In a perfectly Leafian twist, it was Ottawa’s Kyle Turris — Matthews’ man, he’d admit — who scored the overtime winner for the Senators, but for once there was hope. A franchise centre had arrived, with a bang. Hey, how many single regular-season hockey games spawn their own rap songs?

Tyler Bozak scores in a snow globe • Jan. 1, 2014

The spectacle was a long time coming — a lockout put the kibosh on the 2013 Winter Classic — but totally worth the wait… and the white-knuckle drive across Highway 401.
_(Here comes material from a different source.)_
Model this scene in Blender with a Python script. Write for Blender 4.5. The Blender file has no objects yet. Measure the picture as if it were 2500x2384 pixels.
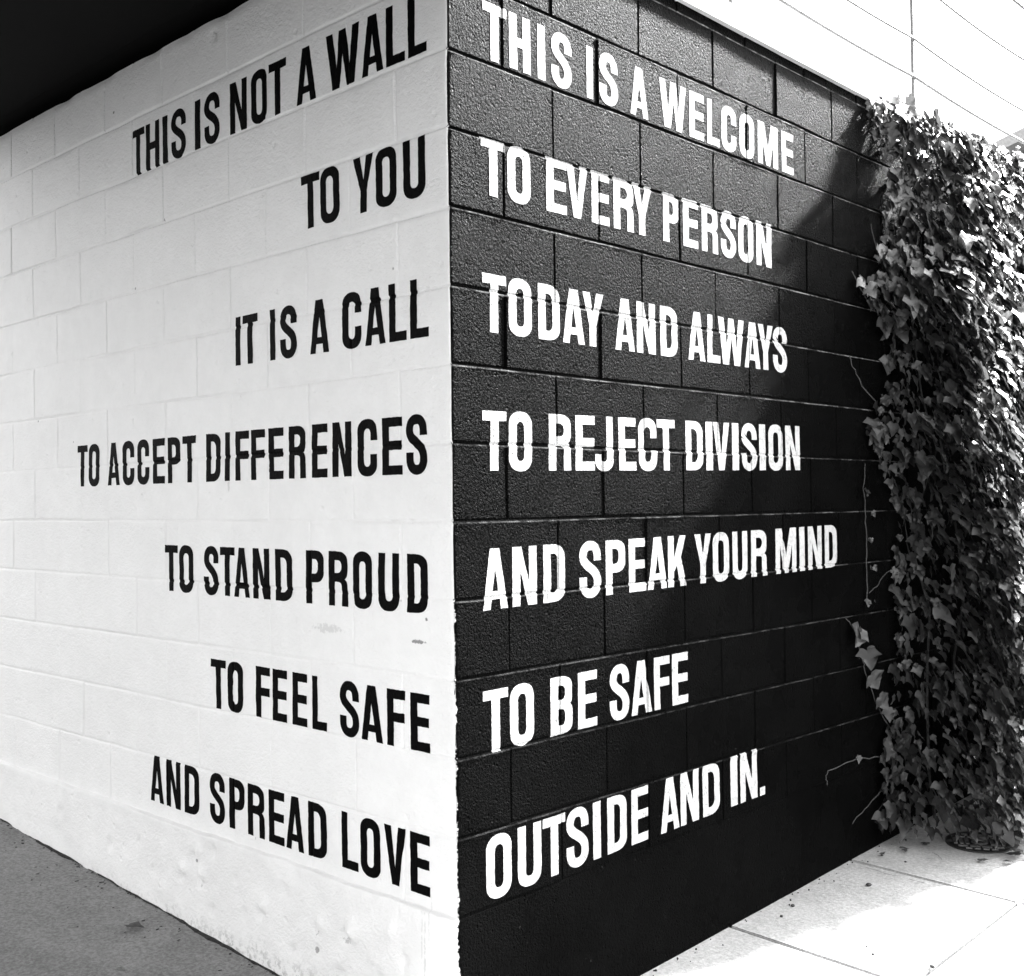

The historic outdoor matinee at Ann Arbour’s Michigan Stadium packed 105,491 Detroit Red Wings and Maple Leafs fans into the Big House, warmed them with cold domestic beer and sprinkled their toques with snowflakes the size of toonies. Best of all, some marketing wizard dreamed the idea of selling half the building’s seats to Toronto supporters and the other half to Detroit, creating a red-versus-blue battle line in the stands.

Aesthetic bonus: Both teams wore darks.

That the game itself was a tight affair with three lead changes and a back-and-forth shootout was a cherry on top of the snow globe. Tyler Bozak capped off the victory by sniping low-blocker on Jimmy Howard, prompting Babcock to crown the day “a home run for hockey.”

“Having 105,000 people screaming and yelling for us is really amazing,” Bozak said. “As hockey players, we’re never going to forget that.”